Opinion
30831.
SUBMITTED FEBRUARY 16, 1976.
DECIDED MARCH 2, 1976.
Contempt. DeKalb Superior Court. Before Judge Tillman.
Glenville Haldi, for appellant.
John T. Tyler, James R. Venable, Margaret Hopkins, for appellee.
The parties to this appeal have returned after three prior appearances in this court growing out of their alimony and separate maintenance litigation in DeKalb Superior Court — 231 Ga. 257 (1973); 232 Ga. 354 (1974); and 233 Ga. 228 (1974). A new dimension to the marital dispute was added when the husband filed a separate suit for divorce after the alimony judgment was affirmed in the last appeal to this court.
The wife then sought alimony in the divorce case and the trial court conducted a hearing on the question of temporary alimony in the divorce case on April 24, 1975. An order was entered, after hearing evidence and argument of counsel, denying any temporary alimony to the wife. Subsequently, the wife filed proceedings to have the husband held in contempt of court for wilfully failing to pay money which was owed to her under the trial court's order in the earlier alimony case.
The trial court conducted a hearing in the alimony contempt case and held the husband in contempt for not paying the alimony payments which had accrued prior to the entry of the temporary alimony order in the divorce case. However, the trial court refused to hold the husband in contempt for sums due under the prior alimony award subsequent to its denial of temporary alimony to the wife in the divorce case. The wife contends this was error because the order denying her temporary alimony in the divorce case did not cut off her right to continue receiving alimony payments under the trial court's earlier order in the alimony case.
The only issue we decide in this appeal is whether the trial court erred in ruling in the alimony contempt case that the order denying alimony to the wife in the divorce case suspended the earlier alimony award to the wife.
Under Code Ann. § 30-213, the trial court's alimony order in the divorce case is "a substitute for the [earlier alimony award] ..., as long as said petition [for divorce] shall be pending and not finally disposed of on the merits." The present record before this court indicates there has been no final trial of the divorce case, and it remains to be seen whether a final decree in the divorce case will or will not adjudicate the wife's claim to permanent alimony after the divorce.
Consequently, at this point in the divorce litigation it cannot be determined whether the prior alimony judgment will become functus officio and without further legal efficacy. For the time being, the prior alimony award is merely "in abeyance" pending final trial of the divorce case because the trial court has entered a temporary alimony order (denying temporary alimony) in the divorce case. See Code Ann. § 30-213. Should the trial court in the divorce action adjudicate the issue of permanent alimony, the prior award will be entirely superseded.

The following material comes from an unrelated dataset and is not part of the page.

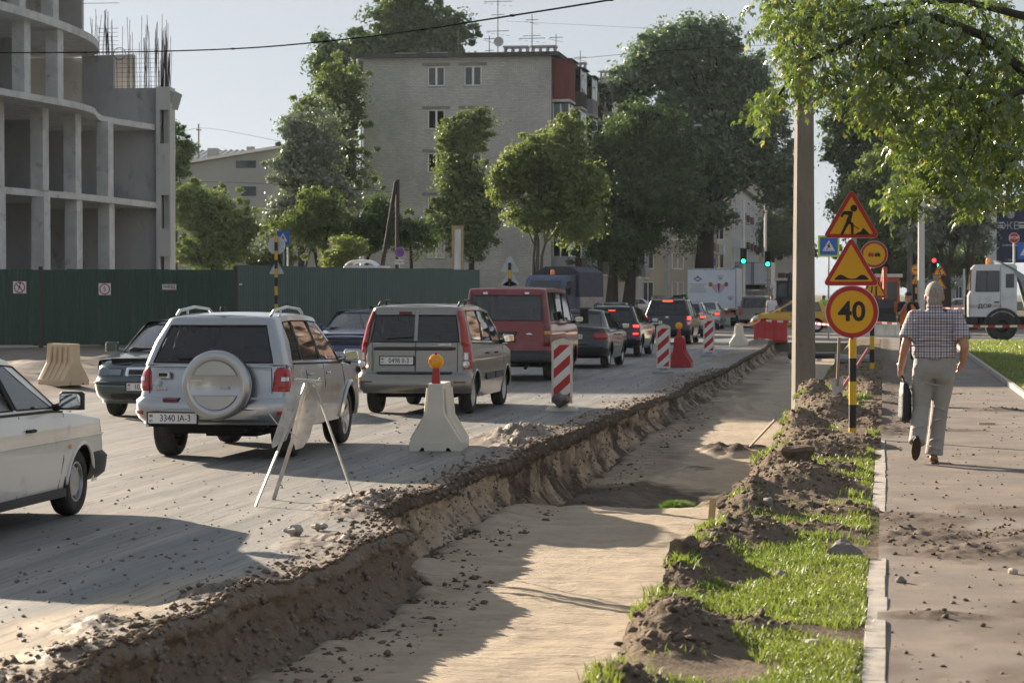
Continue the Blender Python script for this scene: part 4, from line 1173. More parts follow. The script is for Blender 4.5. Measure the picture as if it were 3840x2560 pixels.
# shrubs behind the concrete building
tree('broad_bush', 'broad green bush right of the concrete building', 800, 150, 0, [(790, 800, 130, 150, 0), (700, 760, 70, 130, 0), (880, 870, 110, 130, 0), (760, 920, 130, 90, 0), (950, 900, 60, 100, 0)], 360, 90, .26, 'leaf_mid', 7, .2, clr=(.4, 1.), group=G2)
tree('ash_tree', 'sparse tree peeping out beside the concrete end wall', 660, 165, 0, [(668, 480, 28, 40, 0), (690, 560, 40, 50, 0), (665, 640, 40, 60, 0)], 60, 70, .24, 'leaf_dark', 8, .12, clr=(.3, .6), group=G2)
tree('broad_bush', 'dark low hedge bush under the grey house', 985, 152, 0, [(960, 960, 70, 60, 0), (1040, 960, 60, 60, 0)], 90, 80, .24, 'leaf_dark', 9, .08, clr=(.4, .8), group=G2)
# in front of the flats
tree('lime_tree', 'slender green tree in front of the brick gable', 1760, 128, 0, [(1740, 520, 85, 90, 0), (1800, 460, 55, 60, 0), (1720, 640, 110, 100, 0), (1760, 760, 120, 120, 0), (1690, 800, 80, 110, 0), (1820, 800, 70, 130, 0), (1770, 880, 110, 80, 0)], 430, 90, .22, 'leaf_mid', 10, .2, [[(1770, 1090), (1768, 980), (1760, 850), (1755, 650)]], clr=(.35, .85), group=G1)
tree('maple_tree', 'bright leafy maple with twin thin trunks beside the blue pickup', 2010, 112, 0, [(2050, 570, 120, 100, 0), (2150, 520, 90, 90, 0), (1960, 660, 120, 110, 0), (2080, 720, 160, 130, 0), (1900, 700, 60, 80, 0), (2190, 680, 110, 120, 0), (1990, 820, 120, 90, 0), (2170, 840, 100, 70, 0), (1880, 640, 40, 40, 0)], 560, 95, .19, 'leaf_light', 11, .12, [[(2005, 1100), (2000, 960), (2020, 800)], [(2025, 1100), (2030, 960), (2075, 800)], [(2012, 1100), (2018, 900), (1990, 760)]], 'bark_grey', clr=(.3, .8), group=G1)
tree('round_maple_tree', 'round dark green tree right of the flats with two dark trunks', 2330, 138, 0, [(2380, 520, 190, 150, 0), (2480, 640, 160, 160, 0), (2280, 640, 150, 160, 0), (2400, 760, 200, 150, 0), (2260, 820, 110, 120, 0), (2530, 820, 110, 140, 0), (2440, 470, 110, 90, 0), (2350, 920, 150, 80, 0)], 720, 95, .25, 'leaf_dark', 12, .38, [[(2290, 1120), (2300, 1000), (2330, 850)], [(2350, 1120), (2370, 980), (2410, 830)]], clr=(.45, 1.1), group=G1)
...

Tobin v. Tobin, 93 Ga. App. 568, 569 (5) ( 92 S.E.2d 304) (1956), relying upon several decisions of this court, states the rule thusly: "By the terms of Code § 30-213, provision is made for the grant of alimony where the husband and wife shall be living separate, or shall be bona fide in a state of separation, and there shall be no action for divorce pending. Under the terms of this section, the alimony so granted shall be suspended `when a petition for divorce shall be filed bona fide by either party, and the judge presiding shall have made his order on the motion for alimony.' Where, however, such alimony as provided for in this section has been granted the wife and subsequently a total divorce granted the husband but the divorce decree is silent as to alimony, the divorce decree does not have the effect of rendering the alimony decree functus officio. Cox v. Cox, 197 Ga. 260 ( 29 S.E.2d 83); Higgs v. Higgs, 144 Ga. 20 ( 85 S.E. 1041); Evans v. Evans, 190 Ga. 364 ( 9 S.E.2d 254); Evans v. Evans, 191 Ga. 752, 755 ( 14 S.E.2d 95); Moody v. Moody, 193 Ga. 699 (5) ( 19 S.E.2d 504)."
An application of the above principles to the facts of the present case requires that we affirm the contempt order of the trial court from which this appeal was taken. See also Shepherd v. Shepherd, 233 Ga. 228, 231 ( 210 S.E.2d 731) (1975).
Judgment affirmed. All the Justices concur.